In the past week, the Census has become a flashpoint between the Obama Administration and House Republicans. They are upset by reports that White House Chief of Staff Rahm Emmanuel is planning to take a more hands-on-approach to the day-to-day management of the upcoming 2010 Census.

Indiana Republican Mike Pence, the head of the House Republican Conference Committee, says he’s not happy at all that Rahm Emmanuel, the former head of the Democratic Conference Committee and now White House Chief of Staff, is planning to directly oversee the census.

“Commanding the director of the Census to report directly to the White House is a naked political power grab, and transparently partisan.”

Pence was one of nearly a dozen House Republicans who held a press conference at the Capitol yesterday to call attention to what they consider a big problem.

House Minority Leader John Boehner from Ohio told reporters at the Capitol yesterday, “This unprecedented move by the President will undermine the effort for a fair and accurate census count.”

To be clear, the White House has since modified its stand to say only that the Chief of Staff will work closely with the Census Bureau director, and that the Commerce Secretary will continue to oversee the Census.

Nonetheless, Republicans are threatening to go to court over the matter and Georgia Republican Lynn Westmoreland told reporters the GOP is putting him, and some of the caucus’ top lawmakers, on a task force to closely monitor the census.

“What they’ve asked us to do is to make sure this is not a political counting, that its an accurate counting that the people deserve.”

One of the most outspoken lawmakers on this topic has been California Republican Darrell Issa, the ranking minority member of the House Oversight and Government Reform Committee. He began speaking out on the plan to shift management of the Census as recently as a week and a half ago, when word of the plan first emerged.

During oversight hearings last year, Issa was one of the fiercest critics of the Commerce Department under the Bush Administration over endless procurement and operational problems with the planned modernization of the Census, a project that will only be partially complete by the time the 2010 count is underway next year.

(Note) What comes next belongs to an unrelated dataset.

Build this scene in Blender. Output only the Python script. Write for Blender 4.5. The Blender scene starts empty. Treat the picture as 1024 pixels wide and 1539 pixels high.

I asked Issa to put White House efforts to more closely manage the census in the context of the last eight years.

First of all, the Chief of Staff is the hack at the gate at the White House. He’s not a manager of anything. Rahm Emmanuel is a political animal who decides who gets time with the President for political reasons. Rahm Emmanuel does not have a record of running businesses or knowing how to manage things. I agree with you, our committee held numerous hearings on the failures of the procurement process, and the setting of standards for these new devices. As a result, we will be doing a very conventional count almost identical to what we did ten years ago. That count will be more expensive. To the extent that our committee or the President wants to be more involved in funding, and the appointment of a sound manager to make sure there’s the maximum efficiency of these thousands of people to be hired for this historical event, we agree with that, we totally agree with that.

Earlier this week, we spoke by phone with Missouri Democrat William Lacy Clay, chairman of the House Census Suibcommittee, who confirmed that both the President and Chief of Staff briefed him personally about the Census plan at the Democratic retreat in Williamsburg two weekends ago. Following yesterday’s GOP news conference, I asked Chairman Clay if he had talked to Congressman Issa about his concerns.

My door is always open, they can always talk to me. So far, he has not. I don’t understand what the fear is to have a relationship with the West Wing of the White House, I don’t get what the fear is. I’ve heard people say he (Emmanuel) will politicize the process, well, we’re all politicians up here, so we all could be politicizing the process!

Clay got a vote of confidence from his boss, New York Democrat Edolphus Towns, the new chairman of the House Oversight and Government Reform Committee.

He’s assured me he’s going to aggressively pursue it, and I feel confident that he will. I think we’ll be just fine. I understand Congressman Issa’s concerns, but we want to make certain everybody is counted, and so he can be assured we’re going to be on top of that.

New York Democrat Carolyn Maloney, also a member of the House Census Subcommittee who has authored a bill to take the Census Bureau out of Commerce and make it an independent agency, had this to say about Republican concerns over the White House plan:

It’s absolutely ridiculous. A White House spokesperson made it absolutely clear that the Census will be run out of the Commerce Department, and its much ado about nothing. They are saying something that is absolutely not true.

The issue of White House control over the census was expected to be one of the main topics at New Hampshire Senator Judd Gregg’s confirmation hearing to be the next Commerce Secretary, but with his surprise withdrawl yesterday, resolution of that question will likely be placed on the backburner until the confirmation hearing for his replacement.